Typical reserved matters in Turkey deals include:

  • borrowing above a threshold; granting guarantees/pledges
  • sale of key assets; major CAPEX
  • related-party transactions
  • hiring/firing senior executives; management compensation
  • changing business scope; opening branches; closing operations
  • capital increases and dilution decisions
  • material contract approvals or termination of key agreements

This is how you keep control without micro-managing daily operations.


4) Funding: Capital Increases, Shareholder Loans, and “Cash Calls”

Many foreign-invested companies break down over funding expectations. Your SHA should clearly state:

  • whether shareholders must fund future growth (mandatory vs optional)
  • how capital increases are decided and priced
  • pre-emption rights (who can maintain ownership percentage)
  • shareholder loans (interest, maturity, subordination, repayment rules)
  • what happens if a shareholder refuses to fund (default remedies)

Practical best practice: define a mechanism (timeline + notice + consequences) before money becomes urgent.


5) Share Transfers: Who Can Sell, When, and to Whom

Share transfer rules prevent the most common nightmare: your partner selling to someone you would never choose.

Common SHA transfer protections:

  • Right of First Refusal (ROFR)
  • pre-emption rights
  • tag-along (minority joins a sale)
  • drag-along (majority can force sale under defined terms)
  • permitted transferees (group companies, family trusts, etc.)
  • lock-up period (no sale for X months/years)

Also include a clean process: notice, timelines, valuation method, closing mechanics.


6) Deadlock: How You Avoid a 50/50 Freeze

Deadlock is extremely common in foreign + local partner structures. Your SHA must include a deadlock procedure—otherwise disputes go straight to litigation.

Common deadlock tools:

  • escalation to CEOs/shareholder principals
  • mediation step (time-limited)
  • buy-sell mechanisms (call/put options, shotgun clause)
  • third-party sale process (controlled auction)

A deadlock clause should be mechanical (clear steps and dates), not “we will negotiate.”


7) Defaults and Remedies: What Happens If Someone Breaches?

Your agreement should define:

  • what counts as default (non-payment, breach of non-compete, fraud, violation of reserved matters)
  • cure periods
  • remedies (forced share transfer, voting suspension, management removal, indemnity, penalties)

Foreign investors often rely on “general contract law protections,” but in practice, you want a clear remedy map that works fast.


8) Non-Compete, Non-Solicit, Confidentiality, IP

For operating companies, you need strong restrictions and IP ownership clarity.

Include:

  • confidentiality obligations
  • non-compete and non-solicitation (reasonable scope/duration)
  • IP assignment (especially where founders create IP personally)
  • restrictions on using company opportunities privately

This is critical in service businesses, tech startups, and any company where goodwill is the asset.
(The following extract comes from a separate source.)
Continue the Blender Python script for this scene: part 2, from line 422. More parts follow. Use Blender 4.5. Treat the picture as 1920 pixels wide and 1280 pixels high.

9) Governance Details That Matter in Turkey

Foreign shareholders should address Turkey-specific operational realities:

  • signing authority limits (single vs joint signature; transaction thresholds)
  • approval matrix for payments/loans/leases
  • board/manager appointment and removal mechanics
  • information rights (monthly management accounts, bank statements access, audit rights)

Reality check: Many disputes are not about law—they’re about visibility and control over spending.


10) Dispute Resolution: Courts vs Arbitration

Choose a dispute route that matches:

  • deal value and cross-border enforceability needs
  • speed expectations
  • evidence and interim measures needs

At minimum, include:

  • governing law clause
  • jurisdiction/arbitration clause
  • notice procedures and service addresses

Final Thought

A strong shareholders’ agreement for Turkey is not a long template. It’s a focused, enforceable system that answers four questions:

  1. Who controls key decisions?
  2. Who pays for growth—and what if they don’t?
  3. How can shareholders exit safely?
  4. What happens if there is conflict or breach?

If your SHA answers these clearly, you dramatically reduce the chance of expensive disputes.